## GIVEN ENTRIES
────────────────
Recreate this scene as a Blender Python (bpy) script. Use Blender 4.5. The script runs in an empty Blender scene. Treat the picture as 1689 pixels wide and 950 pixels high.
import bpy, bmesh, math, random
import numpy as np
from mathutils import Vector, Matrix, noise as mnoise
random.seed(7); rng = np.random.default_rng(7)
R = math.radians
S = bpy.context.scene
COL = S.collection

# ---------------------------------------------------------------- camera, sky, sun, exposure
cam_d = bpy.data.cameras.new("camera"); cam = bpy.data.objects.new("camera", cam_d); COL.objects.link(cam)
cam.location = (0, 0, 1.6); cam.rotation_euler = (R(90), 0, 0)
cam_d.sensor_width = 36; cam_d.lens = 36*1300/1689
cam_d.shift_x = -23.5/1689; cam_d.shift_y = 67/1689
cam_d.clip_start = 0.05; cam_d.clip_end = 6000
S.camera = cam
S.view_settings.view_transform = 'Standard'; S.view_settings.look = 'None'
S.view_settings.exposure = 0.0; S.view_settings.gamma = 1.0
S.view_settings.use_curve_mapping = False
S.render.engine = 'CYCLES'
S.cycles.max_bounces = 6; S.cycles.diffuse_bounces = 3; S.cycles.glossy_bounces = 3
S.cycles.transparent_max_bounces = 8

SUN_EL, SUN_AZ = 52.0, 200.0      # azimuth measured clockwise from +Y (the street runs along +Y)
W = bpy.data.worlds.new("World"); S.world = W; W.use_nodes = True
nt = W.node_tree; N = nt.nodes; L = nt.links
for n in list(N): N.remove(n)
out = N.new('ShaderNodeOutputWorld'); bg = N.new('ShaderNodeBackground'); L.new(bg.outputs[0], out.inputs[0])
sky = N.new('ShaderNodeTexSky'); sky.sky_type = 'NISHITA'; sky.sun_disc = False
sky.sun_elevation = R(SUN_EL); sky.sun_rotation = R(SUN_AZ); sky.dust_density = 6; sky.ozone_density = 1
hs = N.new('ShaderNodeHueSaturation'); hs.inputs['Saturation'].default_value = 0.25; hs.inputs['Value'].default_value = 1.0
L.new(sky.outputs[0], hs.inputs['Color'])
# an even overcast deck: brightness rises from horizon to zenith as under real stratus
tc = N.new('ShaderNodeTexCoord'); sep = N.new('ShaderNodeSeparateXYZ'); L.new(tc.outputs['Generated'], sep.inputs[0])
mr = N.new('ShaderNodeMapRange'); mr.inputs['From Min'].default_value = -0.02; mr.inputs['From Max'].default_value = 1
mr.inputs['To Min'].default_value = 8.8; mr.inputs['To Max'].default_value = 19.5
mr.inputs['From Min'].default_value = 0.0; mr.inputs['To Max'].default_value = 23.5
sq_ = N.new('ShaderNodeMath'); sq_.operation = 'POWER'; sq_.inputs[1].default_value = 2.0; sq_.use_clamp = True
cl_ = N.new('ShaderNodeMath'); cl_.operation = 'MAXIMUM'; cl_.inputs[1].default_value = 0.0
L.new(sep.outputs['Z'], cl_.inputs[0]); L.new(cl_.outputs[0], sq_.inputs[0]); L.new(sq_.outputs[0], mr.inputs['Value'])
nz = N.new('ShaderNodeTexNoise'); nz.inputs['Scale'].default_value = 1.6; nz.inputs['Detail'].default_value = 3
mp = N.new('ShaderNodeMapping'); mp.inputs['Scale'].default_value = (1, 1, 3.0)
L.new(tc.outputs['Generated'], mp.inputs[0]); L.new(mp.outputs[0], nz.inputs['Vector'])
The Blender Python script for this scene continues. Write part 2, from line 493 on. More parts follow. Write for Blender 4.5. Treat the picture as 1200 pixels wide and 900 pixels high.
────────────────
## DIRECTIONS
Beginning at the top of the data, please return every line until and including the line containing "COL = S.collection", copied exactly, and nothing past it.

## EXPECTED ANSWER
Recreate this scene as a Blender Python (bpy) script. Use Blender 4.5. The script runs in an empty Blender scene. Treat the picture as 1689 pixels wide and 950 pixels high.
import bpy, bmesh, math, random
import numpy as np
from mathutils import Vector, Matrix, noise as mnoise
random.seed(7); rng = np.random.default_rng(7)
R = math.radians
S = bpy.context.scene
COL = S.collection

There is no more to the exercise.